For all the talk about Canada's sky high household debt loads, you don't see much action from Canada's banks. In fact, for a brief moment there, Bank of Montreal led a charge that forced a number of them, including Royal Bank of Canada and Toronto-Dominion Bank , to lower their mortgage rates below 3 per cent.

The laissez-faire attitude has prompted outrage. How can they encourage borrowing when Canadian households' ratio of debt to personal disposable income was last pegged at a high of 152.98 per cent?

Take a look at the banks' portfolios, as outlined in a recent Moody's report, and you'll understand why. For credit cards, Canadians' payment rates are much, much better than the U.S. and the U.K., and have been for the past decade. As for mortgages, the percentage whose payments are 90 or more days past due is quite low -- and even lower than the peaks at two different periods during the 90s. On top of that, the banks insure these mortgages to offset losses.

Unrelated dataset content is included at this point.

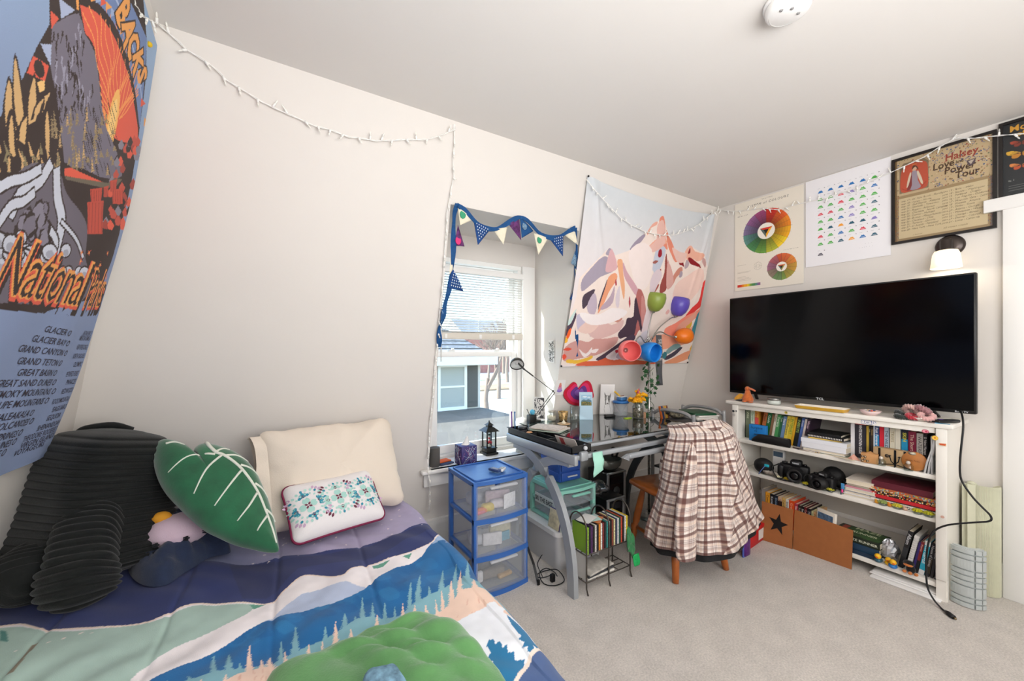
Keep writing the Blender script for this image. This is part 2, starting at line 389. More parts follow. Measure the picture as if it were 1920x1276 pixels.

Of course, this doesn't make endless borrowing right. Everything may look good now, but the situation can very quickly deteriorate. As seen in the U.S. during the crisis, pretty much everything is correlated. Go through a big bout of unemployment, and suddenly credit card and mortgage payments become a big problem at the exact same time.

Yet the banks have trouble acting on their own to prevent such a situation. If, say Scotia , were to hike its mortgage rates to deter borrowing, the other banks have no reason to follow suit. There just isn't any urgency because their mortgage portfolios are all in good shape. And the banks can't exactly come together on their own to hash out a plan because that would be collusion. That's why you hear calls from people like TD's Ed Clark to get the government to consider tightening the mortgage requirements once again.

Still, in residential mortgage land, the percentage of loans whose payments are 90 or more days past due rose to only about 0.45 per cent during the crisis, according to the Canadian Bankers Association, and has since fallen to about 0.4 per cent. (Keep in mind that arrears of 90+ days are the worst kind, because they're the most likely to be written off by the bank.) Twice in the 90s, this rate hit about 0.65 per cent, showing just how much better things look today.

As for credit cards, Canadians' principal payment rates have been remarkably steady for the past decade. Over the eight years leading up to 2008, the payment rate averaged 33.4 per cent, according to Moodys, and during the crisis period of 2008-09, it only dropped to 30.6 per cent. For much of the past decade, payment rates in the U.S. and U.K. were in the 16 to 20 per cent range.

Of course, Canada saw some stress, and there was a big spike in credit card delinquencies in 2009 and 2010, but they have since come way down. Charge offs are now just north of 3 per cent, and the average for the decade before the crisis wreaked havoc was about 2.5 per cent.